AIM OF THE EXERCISE
The data below should be printed in full, exactly, and without any of its images.

DATASET EXTRACT

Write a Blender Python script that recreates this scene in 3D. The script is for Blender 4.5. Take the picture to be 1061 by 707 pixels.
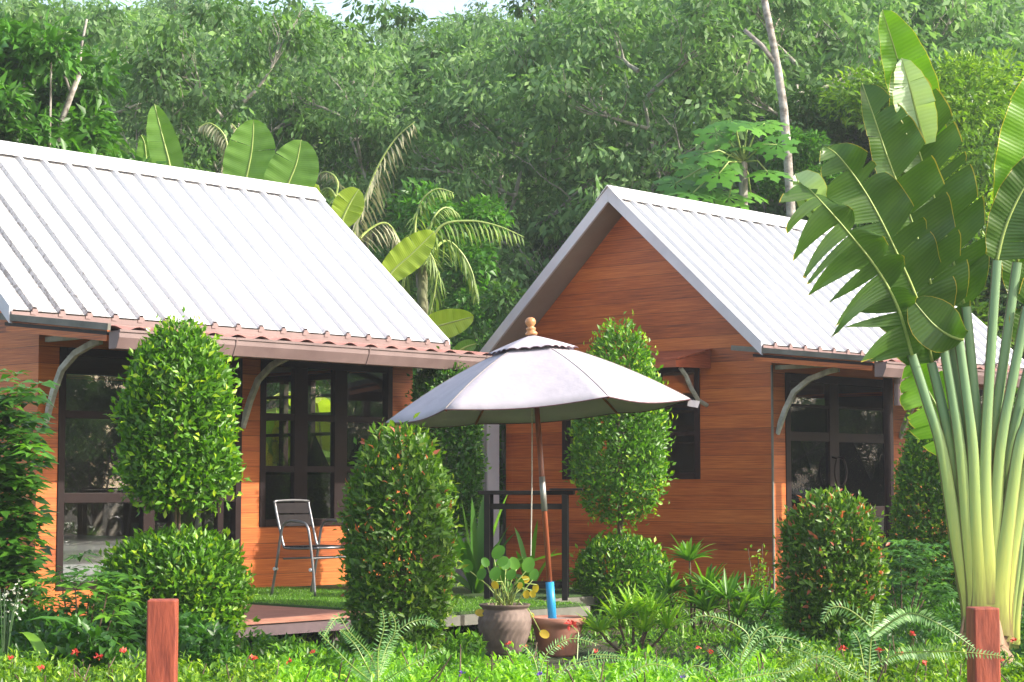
import bpy, math, random
import numpy as np
from mathutils import Vector, Matrix
R = math.radians
rnd = random.Random(7)
rng = np.random.default_rng(11)
sc = bpy.context.scene
col = sc.collection
for o in list(bpy.data.objects): bpy.data.objects.remove(o)

# ------------------------------------------------------------------ camera
F, YAW, PITCH, CZ = 2000.0, .742, .0747, 1.3
cam = bpy.data.objects.new('camera', bpy.data.cameras.new('camera')); col.objects.link(cam)
cam.location = (0, 0, CZ); cam.rotation_euler = (math.pi/2+PITCH, 0, YAW-math.pi/2)
cam.data.sensor_width = 36; cam.data.lens = F/1061*36; cam.data.clip_start = .1; cam.data.clip_end = 900
sc.camera = cam
# ------------------------------------------------------------------ light
SUN_AZ = R(-63)      # direction towards the sun in the ground plane, from +X
SUN_EL = R(31)
w = bpy.data.worlds.new('World'); sc.world = w; w.use_nodes = True
nt = w.node_tree; nt.nodes.clear()
sky = nt.nodes.new('ShaderNodeTexSky'); sky.sky_type = 'NISHITA'; sky.sun_disc = False
sky.sun_elevation = SUN_EL; sky.sun_rotation = math.pi/2-SUN_AZ
sky.air_density = 1.0; sky.dust_density = 2.0; sky.ozone_density = 1.0
bg = nt.nodes.new('ShaderNodeBackground'); bg.inputs[1].default_value = .15
wo = nt.nodes.new('ShaderNodeOutputWorld')
wb = nt.nodes.new('ShaderNodeMix'); wb.data_type = 'RGBA'; wb.blend_type = 'MULTIPLY'; wb.inputs[0].default_value = 1; wb.inputs[7].default_value = (1.10, 1.0, .88, 1)
nt.links.new(sky.outputs[0], wb.inputs[6]); nt.links.new(wb.outputs[2], bg.inputs[0]); nt.links.new(bg.outputs[0], wo.inputs[0])
sd = bpy.data.lights.new('sun', 'SUN'); sd.energy = 2.8; sd.angle = R(.8); sd.color = (1, .95, .86)
so = bpy.data.objects.new('sun', sd); col.objects.link(so)
tos = Vector((math.cos(SUN_AZ)*math.cos(SUN_EL), math.sin(SUN_AZ)*math.cos(SUN_EL), math.sin(SUN_EL)))
so.rotation_euler = (-tos).to_track_quat('-Z', 'Y').to_euler()
so.location = (0, -20, 30)
sc.view_settings.view_transform = 'Standard'; sc.view_settings.look = 'None'
sc.view_settings.exposure = 1.62; sc.view_settings.gamma = 1
sc.render.resolution_x = 1024; sc.render.resolution_y = 682
sc.cycles.max_bounces = 7; sc.cycles.transparent_max_bounces = 10

def at(px, py, D):
    """world point seen at photo pixel (px, py) at depth D metres"""
    r = (px-530.5)/F; u = -(py-353.5)/F
    d = math.cos(PITCH)-u*math.sin(PITCH); z = math.sin(PITCH)+u*math.cos(PITCH)
    return Vector((D*(d*math.cos(YAW)+r*math.sin(YAW)), D*(d*math.sin(YAW)-r*math.cos(YAW)), CZ+D*z))
def ground_at(px, D, z=0):
    p = at(px, 353.5, D); p.z = z; return p
FWD = Vector((math.cos(YAW), math.sin(YAW), 0)); RIGHT = Vector((math.sin(YAW), -math.cos(YAW), 0)); UP = Vector((0, 0, 1))

# ------------------------------------------------------------------ materials
def newmat(name):
    m = bpy.data.materials.new(name); m.use_nodes = True
    n = m.node_tree; b = n.nodes['Principled BSDF']; return m, n, b
def node(n, t, **k):
    x = n.nodes.new(t)
    for a, v in k.items(): setattr(x, a, v)
    return x
def coords(n, scale=(1, 1, 1), kind='Object'):
    tc = node(n, 'ShaderNodeTexCoord'); mp = node(n, 'ShaderNodeMapping'); mp.inputs['Scale'].default_value = scale
    n.links.new(tc.outputs[kind], mp.inputs[0]); return mp.outputs[0]
def ramp(n, fac, stops):
    r = node(n, 'ShaderNodeValToRGB'); e = r.color_ramp.elements
    while len(e) < len(stops): e.new(.5)
    for i, (p, c) in enumerate(stops): e[i].position = p; e[i].color = (*c, 1)
    n.links.new(fac, r.inputs[0]); return r.outputs[0]
def noise(n, vec, scale, detail=4, rough=.55):
    x = node(n, 'ShaderNodeTexNoise'); x.inputs['Scale'].default_value = scale; x.inputs['Detail'].default_value = detail
    x.inputs['Roughness'].default_value = rough
    if vec is not None: n.links.new(vec, x.inputs['Vector'])
    return x.outputs[0]
def mix(n, fac, a, b, mode='MIX'):
    x = node(n, 'ShaderNodeMix', data_type='RGBA', blend_type=mode)
    for s, v in ((0, fac), (6, a), (7, b)):
        if hasattr(v, 'links') or hasattr(v, 'is_linked'): n.links.new(v, x.inputs[s])
        elif s == 0: x.inputs[0].default_value = v
        else: x.inputs[s].default_value = (*v, 1)
    return x.outputs[2]
def bump(n, b, h, strength=.3, dist=.01):
    x = node(n, 'ShaderNodeBump'); x.inputs['Strength'].default_value = strength; x.inputs['Distance'].default_value = dist
    n.links.new(h, x.inputs['Height']); n.links.new(x.outputs[0], b.inputs['Normal'])
def mth(n, op, a, b=None, c=None):
    x = node(n, 'ShaderNodeMath', operation=op)
    for i, v in enumerate((a, b, c)):
        if v is None: continue
        if isinstance(v, (int, float)): x.inputs[i].default_value = v
        else: n.links.new(v, x.inputs[i])
    return x.outputs[0]
def speck(name, c1, c2, rough=.6, scale=8, metal=0, stretch=(1, 1, 1), bs=.15, dist=.004):
    m, n, b = newmat(name); v = coords(n, stretch); f = noise(n, v, scale, 5)
    n.links.new(ramp(n, f, [(.3, c1), (.7, c2)]), b.inputs['Base Color'])
    b.inputs['Roughness'].default_value = rough; b.inputs['Metallic'].default_value = metal
    bump(n, b, f, bs, dist); return m
M = {}
def wood_siding(name, dark, mid, light, plank=.148):
    m, n, b = newmat(name)
    v = coords(n, (1.0, 1.0, 44)); g = noise(n, v, 2.0, 8, .66)
    v3 = coords(n, (.9, .9, 3.5)); g2 = noise(n, v3, 1.1, 3, .5)
    sep = node(n, 'ShaderNodeSeparateXYZ'); n.links.new(coords(n), sep.inputs[0])
    zp = mth(n, 'DIVIDE', sep.outputs[2], plank)
    fl = mth(n, 'FLOOR', zp); fr = mth(n, 'FRACT', zp)
    wn = node(n, 'ShaderNodeTexWhiteNoise', noise_dimensions='1D'); n.links.new(fl, wn.inputs['W'])
    s = mth(n, 'ADD', mth(n, 'MULTIPLY', g, .70), mth(n, 'MULTIPLY', g2, .24))
    s = mth(n, 'ADD', s, mth(n, 'MULTIPLY', wn.outputs[0], .16))
    c = ramp(n, s, [(.34, dark), (.53, mid), (.72, light)])
    gr = mth(n, 'LESS_THAN', fr, .035)
    c = mix(n, mth(n, 'MULTIPLY', gr, .7), c, (.05, .014, .006))
    # pale weathered scuffs
    sc_ = noise(n, coords(n, (3, 3, 40)), 3, 6, .7)
    c = mix(n, mth(n, 'MULTIPLY', mth(n, 'GREATER_THAN', sc_, .69), .35), c, (.55, .27, .14))
    n.links.new(c, b.inputs['Base Color']); b.inputs['Roughness'].default_value = .5
    h = mth(n, 'SUBTRACT', mth(n, 'MULTIPLY', g, .35), gr); bump(n, b, h, .6, .006)
    return m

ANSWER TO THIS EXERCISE
Write a Blender Python script that recreates this scene in 3D. The script is for Blender 4.5. Take the picture to be 1061 by 707 pixels.
import bpy, math, random
import numpy as np
from mathutils import Vector, Matrix
R = math.radians
rnd = random.Random(7)
rng = np.random.default_rng(11)
sc = bpy.context.scene
col = sc.collection
for o in list(bpy.data.objects): bpy.data.objects.remove(o)

# ------------------------------------------------------------------ camera
F, YAW, PITCH, CZ = 2000.0, .742, .0747, 1.3
cam = bpy.data.objects.new('camera', bpy.data.cameras.new('camera')); col.objects.link(cam)
cam.location = (0, 0, CZ); cam.rotation_euler = (math.pi/2+PITCH, 0, YAW-math.pi/2)
cam.data.sensor_width = 36; cam.data.lens = F/1061*36; cam.data.clip_start = .1; cam.data.clip_end = 900
sc.camera = cam
# ------------------------------------------------------------------ light
SUN_AZ = R(-63)      # direction towards the sun in the ground plane, from +X
SUN_EL = R(31)
w = bpy.data.worlds.new('World'); sc.world = w; w.use_nodes = True
nt = w.node_tree; nt.nodes.clear()
sky = nt.nodes.new('ShaderNodeTexSky'); sky.sky_type = 'NISHITA'; sky.sun_disc = False
sky.sun_elevation = SUN_EL; sky.sun_rotation = math.pi/2-SUN_AZ
sky.air_density = 1.0; sky.dust_density = 2.0; sky.ozone_density = 1.0
bg = nt.nodes.new('ShaderNodeBackground'); bg.inputs[1].default_value = .15
wo = nt.nodes.new('ShaderNodeOutputWorld')
wb = nt.nodes.new('ShaderNodeMix'); wb.data_type = 'RGBA'; wb.blend_type = 'MULTIPLY'; wb.inputs[0].default_value = 1; wb.inputs[7].default_value = (1.10, 1.0, .88, 1)
nt.links.new(sky.outputs[0], wb.inputs[6]); nt.links.new(wb.outputs[2], bg.inputs[0]); nt.links.new(bg.outputs[0], wo.inputs[0])
sd = bpy.data.lights.new('sun', 'SUN'); sd.energy = 2.8; sd.angle = R(.8); sd.color = (1, .95, .86)
so = bpy.data.objects.new('sun', sd); col.objects.link(so)
tos = Vector((math.cos(SUN_AZ)*math.cos(SUN_EL), math.sin(SUN_AZ)*math.cos(SUN_EL), math.sin(SUN_EL)))
so.rotation_euler = (-tos).to_track_quat('-Z', 'Y').to_euler()
so.location = (0, -20, 30)
sc.view_settings.view_transform = 'Standard'; sc.view_settings.look = 'None'
sc.view_settings.exposure = 1.62; sc.view_settings.gamma = 1
sc.render.resolution_x = 1024; sc.render.resolution_y = 682
sc.cycles.max_bounces = 7; sc.cycles.transparent_max_bounces = 10

def at(px, py, D):
    """world point seen at photo pixel (px, py) at depth D metres"""
    r = (px-530.5)/F; u = -(py-353.5)/F
    d = math.cos(PITCH)-u*math.sin(PITCH); z = math.sin(PITCH)+u*math.cos(PITCH)
    return Vector((D*(d*math.cos(YAW)+r*math.sin(YAW)), D*(d*math.sin(YAW)-r*math.cos(YAW)), CZ+D*z))
def ground_at(px, D, z=0):
    p = at(px, 353.5, D); p.z = z; return p
FWD = Vector((math.cos(YAW), math.sin(YAW), 0)); RIGHT = Vector((math.sin(YAW), -math.cos(YAW), 0)); UP = Vector((0, 0, 1))

# ------------------------------------------------------------------ materials
def newmat(name):
    m = bpy.data.materials.new(name); m.use_nodes = True
    n = m.node_tree; b = n.nodes['Principled BSDF']; return m, n, b
def node(n, t, **k):
    x = n.nodes.new(t)
    for a, v in k.items(): setattr(x, a, v)
    return x
def coords(n, scale=(1, 1, 1), kind='Object'):
    tc = node(n, 'ShaderNodeTexCoord'); mp = node(n, 'ShaderNodeMapping'); mp.inputs['Scale'].default_value = scale
    n.links.new(tc.outputs[kind], mp.inputs[0]); return mp.outputs[0]
def ramp(n, fac, stops):
    r = node(n, 'ShaderNodeValToRGB'); e = r.color_ramp.elements
    while len(e) < len(stops): e.new(.5)
    for i, (p, c) in enumerate(stops): e[i].position = p; e[i].color = (*c, 1)
    n.links.new(fac, r.inputs[0]); return r.outputs[0]
def noise(n, vec, scale, detail=4, rough=.55):
    x = node(n, 'ShaderNodeTexNoise'); x.inputs['Scale'].default_value = scale; x.inputs['Detail'].default_value = detail
    x.inputs['Roughness'].default_value = rough
    if vec is not None: n.links.new(vec, x.inputs['Vector'])
    return x.outputs[0]
def mix(n, fac, a, b, mode='MIX'):
    x = node(n, 'ShaderNodeMix', data_type='RGBA', blend_type=mode)
    for s, v in ((0, fac), (6, a), (7, b)):
        if hasattr(v, 'links') or hasattr(v, 'is_linked'): n.links.new(v, x.inputs[s])
        elif s == 0: x.inputs[0].default_value = v
        else: x.inputs[s].default_value = (*v, 1)
    return x.outputs[2]
def bump(n, b, h, strength=.3, dist=.01):
    x = node(n, 'ShaderNodeBump'); x.inputs['Strength'].default_value = strength; x.inputs['Distance'].default_value = dist
    n.links.new(h, x.inputs['Height']); n.links.new(x.outputs[0], b.inputs['Normal'])
def mth(n, op, a, b=None, c=None):
    x = node(n, 'ShaderNodeMath', operation=op)
    for i, v in enumerate((a, b, c)):
        if v is None: continue
        if isinstance(v, (int, float)): x.inputs[i].default_value = v
        else: n.links.new(v, x.inputs[i])
    return x.outputs[0]
def speck(name, c1, c2, rough=.6, scale=8, metal=0, stretch=(1, 1, 1), bs=.15, dist=.004):
    m, n, b = newmat(name); v = coords(n, stretch); f = noise(n, v, scale, 5)
    n.links.new(ramp(n, f, [(.3, c1), (.7, c2)]), b.inputs['Base Color'])
    b.inputs['Roughness'].default_value = rough; b.inputs['Metallic'].default_value = metal
    bump(n, b, f, bs, dist); return m
M = {}
def wood_siding(name, dark, mid, light, plank=.148):
    m, n, b = newmat(name)
    v = coords(n, (1.0, 1.0, 44)); g = noise(n, v, 2.0, 8, .66)
    v3 = coords(n, (.9, .9, 3.5)); g2 = noise(n, v3, 1.1, 3, .5)
    sep = node(n, 'ShaderNodeSeparateXYZ'); n.links.new(coords(n), sep.inputs[0])
    zp = mth(n, 'DIVIDE', sep.outputs[2], plank)
    fl = mth(n, 'FLOOR', zp); fr = mth(n, 'FRACT', zp)
    wn = node(n, 'ShaderNodeTexWhiteNoise', noise_dimensions='1D'); n.links.new(fl, wn.inputs['W'])
    s = mth(n, 'ADD', mth(n, 'MULTIPLY', g, .70), mth(n, 'MULTIPLY', g2, .24))
    s = mth(n, 'ADD', s, mth(n, 'MULTIPLY', wn.outputs[0], .16))
    c = ramp(n, s, [(.34, dark), (.53, mid), (.72, light)])
    gr = mth(n, 'LESS_THAN', fr, .035)
    c = mix(n, mth(n, 'MULTIPLY', gr, .7), c, (.05, .014, .006))
    # pale weathered scuffs
    sc_ = noise(n, coords(n, (3, 3, 40)), 3, 6, .7)
    c = mix(n, mth(n, 'MULTIPLY', mth(n, 'GREATER_THAN', sc_, .69), .35), c, (.55, .27, .14))
    n.links.new(c, b.inputs['Base Color']); b.inputs['Roughness'].default_value = .5
    h = mth(n, 'SUBTRACT', mth(n, 'MULTIPLY', g, .35), gr); bump(n, b, h, .6, .006)
    return m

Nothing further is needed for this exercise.